I am having trouble to figure out the order of the differential form $dx$ is on the infinity point $P=[0:1:0]$ of the elliptic curve $C$: $$y^2 = (x-e_1)(x-e_2)(x-e_3)$$
I want to compute this straight from the definitions instead of using any theorem. My first step was to find a uniformizer. For that, I computed
$$\mathfrak m_{[0:1:0]}/\mathfrak m^2_{[0:1:0]} = (x,z)/(x^2,xz,z^2)$$
From homogenizing the equation of the elliptic curve and expanding the left hand side, one sees that $zy^2= x^3 +... \in \mathfrak m^2_{[0:1:0]}$. Since $y^2$ doesn't vanish at $P=[0:1:0]$, it is a unit in the local ring $C_P$. Hence $z\in \mathfrak m^2_{[0:1:0]}$ and $x$ is a uniformizer, which we name '$t$'.
Now, by definition $\operatorname{ord}_P(dx) = \operatorname{ord}_P(dx/dt) = 0$. I know that I made a mistake, for according to my reference this should be $=-3$. But where was it?

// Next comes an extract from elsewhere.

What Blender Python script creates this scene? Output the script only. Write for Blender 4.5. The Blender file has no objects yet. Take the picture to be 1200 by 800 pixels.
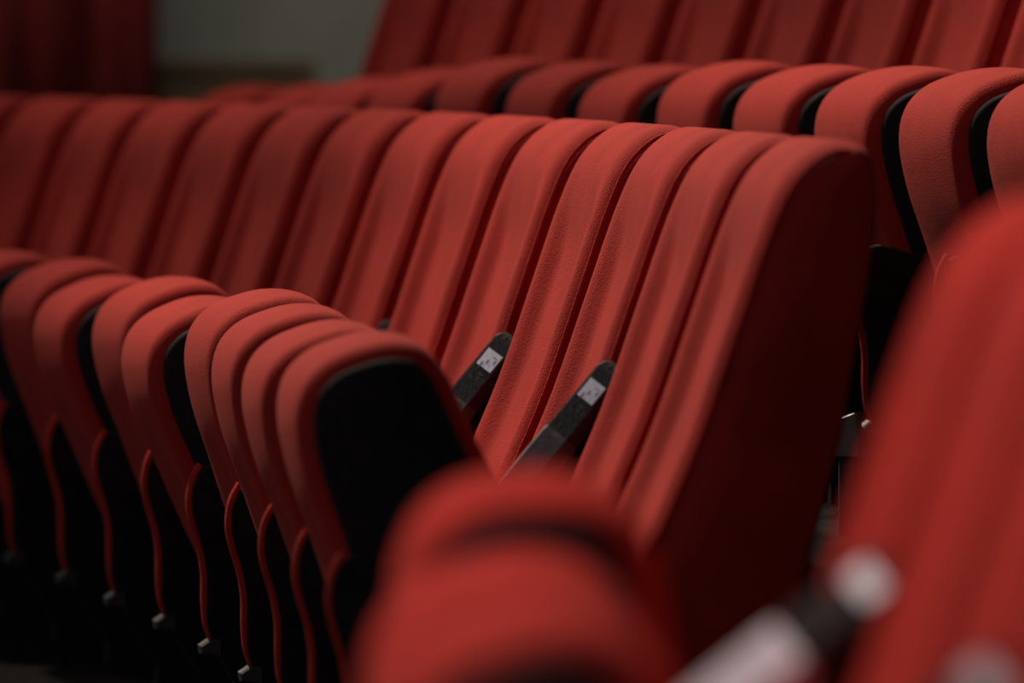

Let $X,Y,Z$ be the homogeneous coordinates of $\mathbb P^2$ so that $x=X/Z,y=Y/Z$.
At $P$ we choose the coordinates $t=X/Y, u=Z/Y$ and then $P$ is given by $t=u=0$.
As you write, $t$ is a uniformizing parameter for the curve $C$ at its point $P$ since the equation of $C$ in the affine plane $Y\neq0$ (with coordinates $t,u$) is $$u=t^3-\cdots-e_1e_2e_3u^3 =\text {a homogeneous polynomial of degree 3 in t,u}\quad (\ast)$$ Let us come back to your question.
We have $x=X/Z=t/u$. Now in the local ring $\mathcal O_{C,P}$, a discrete valuation ring, equation $(\ast)$ implies that $u$ has valuation $3$.
Hence $x=X/Z=t/u$ has valuation $-2$ so that indeed $\operatorname{ord}_P(dx)=-3$, just as your text claims.
Edit: a complement
It is easy to see that the order of $dx$ is $1$ at $P_i=(e_i:1:0)$, so that the divisor of $dx$ is $$\text {div}\:dx=1.P_1+1.P_2+1.P_3-3.P$$ The degree of that divisor is $0$ : this is in line with the fact that the canonical bundle $K_C$, of which $dx$ is a rational section, has degree $0$.